McDowell, who is black, has drawn the support of civil rights leaders and parents’ groups and is being represented by a lawyer provided by the Connecticut chapter of the National Association for the Advancement of Colored People. She faces up to 20 years in prison and up to $15,000 in fines if convicted of the felony larceny charge.

She said before yesterday’s arraignment that her bewildered son, A.J., repeatedly asks why he was kicked out of his school. The boy was removed from Norwalk’s Brookside Elementary School in January and now lives with relatives in Bridgeport, where he attends kindergarten.

“He’s very curious in regards to it because he thinks I stole Brookside away from him,’’ said McDowell.

Connecticut students can only attend public schools in the municipality where their parents or guardians reside, unless they go to a magnet school, charter school, or another district under a desegregation plan.

McDowell’s case is not the nation’s first. Last year, a single mother from Ohio was convicted of a felony for using her father’s address to enroll her children in a suburban district rather than the larger, underperforming Akron district.

Gwen Samuel, one of McDowell’s supporters and founder of the Connecticut Parents Union, said she would do the same thing.

“I would use the janitor’s address to get my kid a good education; that’s not even negotiable,’’ said Samuel, of Meriden.

McDowell would not comment on the specifics of her case yesterday, but she has said that she did not believe she was doing anything wrong when she enrolled her son in Norwalk.

She said she splits her time between a Norwalk shelter and her van, occasionally sleeping at a friend’s Bridgeport apartment. Her son went to the baby sitter’s Norwalk apartment every day after school, she said.

Bridgeport’s heavily urban school district is about twice the size of Norwalk’s, though both sit within Connecticut’s wealthy Fairfield County. Bridgeport is significantly poorer. Norwalk also has significantly lower dropout rates and higher test scores.

Norwalk officials have said there is far more to the story than a downtrodden single mother seeking a better education for her son.

McDowell’s supporters say her son attended preschool in Norwalk and therefore qualifies to attend its public schools.

Authorities, however, say her most recent permanent address was in Bridgeport, making that his home district. They say instead of following proper procedures, McDowell lied to use the address of the baby sitter and, according to court records, wrote on the enrollment affidavit that the baby sitter was her son’s legal guardian.

The baby sitter has been evicted from her public housing unit, but has not been criminally charged.

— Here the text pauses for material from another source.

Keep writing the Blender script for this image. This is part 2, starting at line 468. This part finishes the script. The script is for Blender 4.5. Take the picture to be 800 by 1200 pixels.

Norwalk Mayor Richard Moccia told the Hartford Courant this week that the district never would have rejected a homeless student and offers extensive services for those children, but that parents must follow proper procedures.

He said he is upset at how Norwalk has been portrayed and that McDowell “has somehow become a heroine [while] the city and the prosecutor’s office has become the devil incarnate.’’

Complicating matters is the fact that Moccia’s daughter, Suzanne Vieaux, is the top prosecutor whose office is handling McDowell’s case.

McDowell’s lawyer, Darnell Crosland, said yesterday they will ask a judge to move the case to another courthouse to avoid the potential conflict of interest.

McDowell is scheduled to return to court May 11 for the school enrollment case. She will also appear before a judge that day on the unrelated drug possession case.